• _Stated task_: Retype only what runs from the beginning of the data through the line with "scene.camera = cam"; please omit the pictures and keep every line exact.
##############################
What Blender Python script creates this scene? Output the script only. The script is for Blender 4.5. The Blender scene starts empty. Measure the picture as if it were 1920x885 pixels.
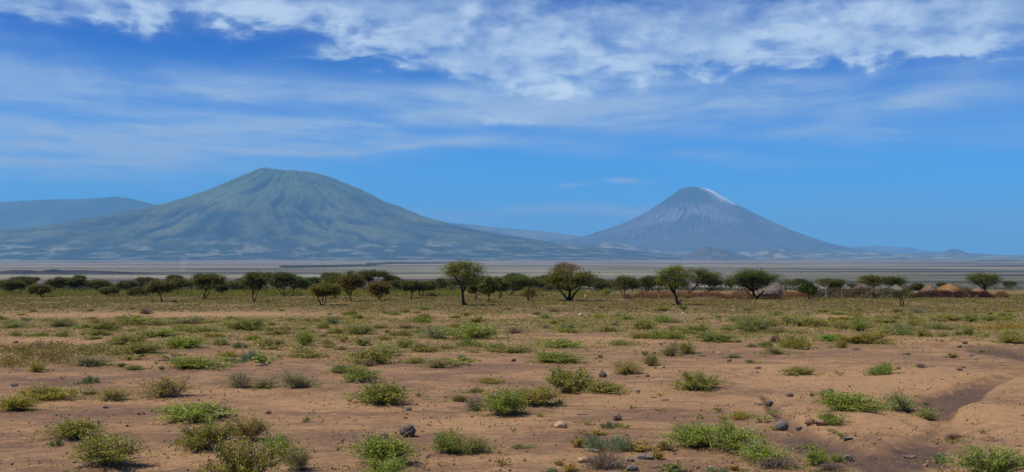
import bpy, bmesh, math, random
import numpy as np
from mathutils import Vector

# ------------------------------------------------------------------ camera, sky, sun, exposure
scene = bpy.context.scene
col = scene.collection
CAMZ = 3.7
F = 1900.0                                   # focal length in photo pixels
PITCH = math.atan((480 - 442.5) / F)
cam_data = bpy.data.cameras.new("camera")
cam = bpy.data.objects.new("camera", cam_data)
col.objects.link(cam)
cam.location = (0, 0, CAMZ)
cam.rotation_euler = (math.pi / 2 + PITCH, 0, 0)
cam_data.sensor_width = 36.0
cam_data.lens = 36.0 * F / 1920.0
cam_data.clip_start = 0.1
cam_data.clip_end = 200000
scene.camera = cam

SUN_EL, SUN_AZ = math.radians(60), math.radians(-104)   # azimuth from +Y, clockwise positive
world = bpy.data.worlds.new("World")
scene.world = world
world.use_nodes = True
sun_d = bpy.data.lights.new("sun", "SUN")
sun_d.energy = 4.2
sun_d.angle = math.radians(0.53)
sun_d.color = (1.0, 0.94, 0.85)
sun = bpy.data.objects.new("sun", sun_d)
col.objects.link(sun)
sv = Vector((math.sin(SUN_AZ) * math.cos(SUN_EL), math.cos(SUN_AZ) * math.cos(SUN_EL), math.sin(SUN_EL)))
sun.rotation_euler = sv.to_track_quat('Z', 'Y').to_euler()
vs = scene.view_settings
vs.view_transform = 'Standard'
vs.look = 'None'
vs.gamma = 1.0
vs.use_curve_mapping = False
vs.exposure = 0.3
scene.render.engine = 'CYCLES'
scene.cycles.use_denoising = True
scene.cycles.volume_bounces = 1
scene.cycles.max_bounces = 6
scene.cycles.transparent_max_bounces = 8
SKY_STRENGTH = 0.07

# ------------------------------------------------------------------ node helpers
class NT:
    def __init__(s, tree):
        s.t = tree; s.n = tree.nodes; s.l = tree.links
        s.n.clear()
    def node(s, kind, **kw):
        n = s.n.new(kind)
        for k, v in kw.items():
            setattr(n, k, v)
        return n
    def put(s, sock, v):
        if isinstance(v, bpy.types.NodeSocket): s.l.new(v, sock)
        elif v is not None: sock.default_value = v
    def math(s, op, a, b=None, c=None, clamp=False):
        n = s.node('ShaderNodeMath', operation=op, use_clamp=clamp)
        s.put(n.inputs[0], a)
        if b is not None: s.put(n.inputs[1], b)
        if c is not None: s.put(n.inputs[2], c)
        return n.outputs[0]
    def vmath(s, op, a, b=None, c=None):
        n = s.node('ShaderNodeVectorMath', operation=op)
        s.put(n.inputs[0], a)
        if b is not None: s.put(n.inputs[1], b)
        if c is not None: s.put(n.inputs[2], c)
        return n.outputs['Value'] if op in ('LENGTH', 'DOT_PRODUCT', 'DISTANCE') else n.outputs[0]
    def xyz(s, v):
        n = s.node('ShaderNodeSeparateXYZ'); s.put(n.inputs[0], v)
        return n.outputs[0], n.outputs[1], n.outputs[2]
    def comb(s, x, y, z):
        n = s.node('ShaderNodeCombineXYZ')
        s.put(n.inputs[0], x); s.put(n.inputs[1], y); s.put(n.inputs[2], z)
        return n.outputs[0]
    def noise(s, vec, scale=1.0, detail=4.0, rough=0.5, dist=0.0, lac=2.0):
        n = s.node('ShaderNodeTexNoise')
        s.put(n.inputs['Vector'], vec)
        s.put(n.inputs['Scale'], scale); s.put(n.inputs['Detail'], detail)
        s.put(n.inputs['Roughness'], rough); s.put(n.inputs['Distortion'], dist)
        s.put(n.inputs['Lacunarity'], lac)
        return n.outputs[0]
    def step(s, x, a, b, lo=0.0, hi=1.0, smooth=True):
        n = s.node('ShaderNodeMapRange', interpolation_type='SMOOTHSTEP' if smooth else 'LINEAR')
        s.put(n.inputs[0], x); s.put(n.inputs[1], a); s.put(n.inputs[2], b); s.put(n.inputs[3], lo); s.put(n.inputs[4], hi)
        return n.outputs[0]
    def mix(s, f, a, b, mode='MIX'):
        n = s.node('ShaderNodeMix', data_type='RGBA', blend_type=mode)
        s.put(n.inputs[0], f)
        for k, v in ((6, a), (7, b)):
            if isinstance(v, tuple): v = (*v[:3], 1.0)
            s.put(n.inputs[k], v)
        return n.outputs[2]
    def attr(s, name):
        return s.node('ShaderNodeAttribute', attribute_name=name)

def new_mat(name):
    m = bpy.data.materials.new(name)
    m.use_nodes = True
    return m, NT(m.node_tree)

def principled(t, color, rough=0.9, normal=None, spec=0.2):
    b = t.node('ShaderNodeBsdfPrincipled')
    t.put(b.inputs['Base Color'], (*color, 1.0) if isinstance(color, tuple) else color)
    t.put(b.inputs['Roughness'], rough)
    b.inputs['Specular IOR Level'].default_value = spec
    if normal is not None: t.put(b.inputs['Normal'], normal)
    return b

def out(t, surf=None, vol=None):
    o = t.node('ShaderNodeOutputMaterial')
    if surf is not None: t.l.new(surf, o.inputs['Surface'])
    if vol is not None: t.l.new(vol, o.inputs['Volume'])

# ------------------------------------------------------------------ sky with clouds (infinitely far, by direction)
def build_sky():
    t = NT(world.node_tree)
    geo = t.node('ShaderNodeTexCoord')
    x, y, z = t.xyz(geo.outputs['Generated'])
    zc = t.math('MAXIMUM', z, 0.004)
    dirv = t.comb(x, y, zc)
    sky = t.node('ShaderNodeTexSky', sky_type='NISHITA')
    sky.sun_disc = False
    sky.sun_elevation = SUN_EL
    sky.sun_rotation = SUN_AZ
    sky.altitude = 900
    sky.air_density = 1.0; sky.dust_density = 0.1; sky.ozone_density = 2.5
    t.l.new(dirv, sky.inputs[0])
    # deeper blue, as the photograph's polarised sky
    # ---- cloud density from the direction; u = tan(azimuth), v = tan(elevation)
    ya = t.math('MAXIMUM', t.math('ABSOLUTE', y), 0.02)
    hor = t.math('SQRT', t.math('ADD', t.math('MULTIPLY', x, x), t.math('MULTIPLY', y, y)))
    u = t.math('MULTIPLY', t.math('ARCTAN2', x, y), 1.04)
    v = t.math('DIVIDE', zc, t.math('MAXIMUM', hor, 0.02))
    uv = t.comb(u, v, 0.0)
    tone = t.mix(t.step(v, 0.07, 0.25), (SKY_R, SKY_G, SKY_B), (0.0, 0.34, 1.10))
    tint = t.mix(1.0, sky.outputs[0], tone, 'MULTIPLY')
    inv = t.math('DIVIDE', 1.0, t.math('ADD', v, 0.11))
    q = t.comb(t.math('MULTIPLY', u, t.math('MULTIPLY', inv, 1.25)), t.math('MULTIPLY', inv, 0.75), 0.0)
    warpn = t.node('ShaderNodeTexNoise'); warpn.inputs['Scale'].default_value = 1.3; warpn.inputs['Detail'].default_value = 3
    t.l.new(q, warpn.inputs['Vector'])
    qw = t.vmath('ADD', q, t.vmath('MULTIPLY', t.vmath('SUBTRACT', warpn.outputs[1], (0.5, 0.5, 0.5)), (0.35, 0.35, 0)))
    big = t.noise(q, 1.1, 3, 0.5)
    w2 = t.node('ShaderNodeTexNoise'); w2.inputs['Scale'].default_value = 9.0; w2.inputs['Detail'].default_value = 2
    t.l.new(uv, w2.inputs['Vector'])
    pc = t.vmath('MULTIPLY', t.vmath('ADD', uv, t.vmath('MULTIPLY', t.vmath('SUBTRACT', w2.outputs[1], (.5, .5, .5)), (.07, .022, 0))), (1.0, 2.1, 0))
    puff = t.noise(pc, 17.0, 7, 0.58)
    puff2 = t.noise(t.vmath('ADD', pc, (7.3, 2.1, 0)), 27.0, 5, 0.55)
    qs = t.vmath('MULTIPLY', qw, (0.42, 1.3, 1))
    streak = t.noise(t.vmath('ADD', qs, (3.3, 1.7, 0)), 3.2, 6, 0.62)
    # wobble the outline of the cloud banks
    wob = t.vmath('MULTIPLY', t.vmath('SUBTRACT', warpn.outputs[1], (0.5, 0.5, 0.5)), (0.12, 0.022, 0))
    uvw = t.vmath('ADD', uv, wob)
    uvw2 = t.vmath('ADD', uvw, t.vmath('MULTIPLY', t.comb(t.math('SUBTRACT', puff, .5), t.math('SUBTRACT', puff2, .5), 0.0), (0.07, 0.045, 0)))
    def bank(lst, coord):
        tot = None
        for (px, py, rx, ry, a, w) in lst:
            c = ((px - 960) / F, (480 - py) / F, 0)
            d = t.vmath('SUBTRACT', coord, c)
            if a:
                n = t.node('ShaderNodeVectorRotate', rotation_type='Z_AXIS')
                t.put(n.inputs['Vector'], d); n.inputs['Angle'].default_value = math.radians(a)
                d = n.outputs[0]
            d = t.vmath('MULTIPLY', d, (F / rx, F / ry, 0))
            g = t.math('EXPONENT', t.math('MULTIPLY', t.vmath('DOT_PRODUCT', d, d), -1.0))
            tot = t.math('MULTIPLY', g, w) if tot is None else t.math('MULTIPLY_ADD', g, w, tot)
        return t.math('MINIMUM', tot, 1.7)
    puffy = bank([  # px, py, rx, ry, tilt, weight : altocumulus banks
        (60, 46, 170, 36, 0, .9), (300, 32, 340, 38, 0, 1.0), (560, 22, 260, 40, 0, .95), (800, 20, 220, 58, 0, .85),
        (930, 40, 160, 60, 0, .8), (880, 120, 160, 34, 8, .95), (1050, 100, 260, 38, 2, 1.3), (1300, 88, 260, 46, 0, 1.3),
        (1560, 68, 300, 58, 0, 1.1), (1830, 72, 240, 52, 0, 1.1), (1080, 152, 130, 30, -4, 1.0),
        (1330, 20, 160, 30, 0, .6), (1700, 10, 260, 30, 0, .45), (1480, 95, 240, 30, 0, 1.1), (1760, 97, 260, 26, 0, 1.3), (1940, 92, 180, 32, 0, 1.2), (760, 70, 150, 40, 0, .6), (1000, 180, 160, 22, 0, .6), (620, 104, 80, 9, -4, .85), (920, 222, 170, 17, 0, .8),
        (1180, 60, 160, 60, 0, .8),
    ], uvw2)
    veil = bank([
        (150, 162, 420, 30, 0, .95), (450, 178, 300, 22, 0, .75), (60, 208, 300, 20, 0, .7), (120, 268, 460, 40, 0, 1.6), (420, 268, 320, 28, -5, 1.2), (60, 315, 360, 26, 0, 1.0),
        (640, 224, 300, 10, 0, .75), (780, 178, 180, 22, 0, .55), (960, 190, 260, 30, 0, .7), (930, 228, 260, 18, 0, 1.1), (1080, 215, 160, 26, 0, .7), (900, 268, 200, 14, 0, .55), (680, 278, 160, 5, -4, .6),
        (1450, 200, 360, 36, 0, .75), (1750, 195, 280, 46, 0, .8), (1250, 170, 200, 24, 0, .6), (1600, 262, 420, 26, 3, .55), (1250, 290, 340, 14, 4, .50),
        (1100, 396, 120, 9, 0, 1.5), (860, 405, 110, 9, 0, 1.0), (1075, 352, 40, 5, 0, 1.0), (1192, 346, 36, 6, 0, 1.3), (220, 345, 400, 24, 0, .35),
        (0, 110, 120, 14, 0, .30), (1660, 370, 120, 5, 0, .28), (1760, 405, 90, 4, 0, .2),
    ], uvw)
    pn = t.math('MULTIPLY_ADD', puff, 0.95, t.math('MULTIPLY_ADD', puff2, 0.55, -0.25))
    pf = t.step(puffy, 0.1, 1.7, smooth=False)
    thr = t.math('SUBTRACT', 0.64, t.math('MULTIPLY', pf, 0.27))
    dp = t.step(t.math('SUBTRACT', pn, thr), -0.20, 0.21)
    dp = t.math('MULTIPLY', dp, t.step(puffy, 0.05, 1.0))
    veil = t.math('MINIMUM', veil, 1.35)
    sm = t.math('MULTIPLY_ADD', streak, 0.80, t.math('MULTIPLY', puff, 0.20))
    dv = t.math('MULTIPLY', veil, t.step(sm, 0.30, 0.68, 0.22, 1.0))
    veil_op = t.math('MULTIPLY_ADD', dv, 1.0, t.math('MULTIPLY', pf, 0.36), clamp=True)
    puff_op = t.math('MULTIPLY', dp, 0.70)
    # total opacity
    op = t.math('SUBTRACT', 1.0, t.math('MULTIPLY', t.math('SUBTRACT', 1.0, veil_op), t.math('SUBTRACT', 1.0, puff_op)), clamp=True)
    shade = t.step(t.math('MULTIPLY_ADD', puff2, 0.4, t.math('MULTIPLY', big, 0.6)), 0.40, 0.60)
    core = t.math('MULTIPLY', dp, shade)
    ccol = t.mix(core, CLOUD_LO, CLOUD_HI)
    final = t.mix(op, tint, ccol)
    bg = t.node('ShaderNodeBackground')
    t.l.new(final, bg.inputs[0]); bg.inputs[1].default_value = SKY_STRENGTH
    o = t.node('ShaderNodeOutputWorld'); t.l.new(bg.outputs[0], o.inputs[0])
SKY_R, SKY_G, SKY_B = 0.08, 0.78, 1.60
CLOUD_LO, CLOUD_HI = (4.1, 5.9, 8.8), (7.9, 9.7, 11.3)
build_sky()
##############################
• _Finished exercise_:
What Blender Python script creates this scene? Output the script only. The script is for Blender 4.5. The Blender scene starts empty. Measure the picture as if it were 1920x885 pixels.
import bpy, bmesh, math, random
import numpy as np
from mathutils import Vector

# ------------------------------------------------------------------ camera, sky, sun, exposure
scene = bpy.context.scene
col = scene.collection
CAMZ = 3.7
F = 1900.0                                   # focal length in photo pixels
PITCH = math.atan((480 - 442.5) / F)
cam_data = bpy.data.cameras.new("camera")
cam = bpy.data.objects.new("camera", cam_data)
col.objects.link(cam)
cam.location = (0, 0, CAMZ)
cam.rotation_euler = (math.pi / 2 + PITCH, 0, 0)
cam_data.sensor_width = 36.0
cam_data.lens = 36.0 * F / 1920.0
cam_data.clip_start = 0.1
cam_data.clip_end = 200000
scene.camera = cam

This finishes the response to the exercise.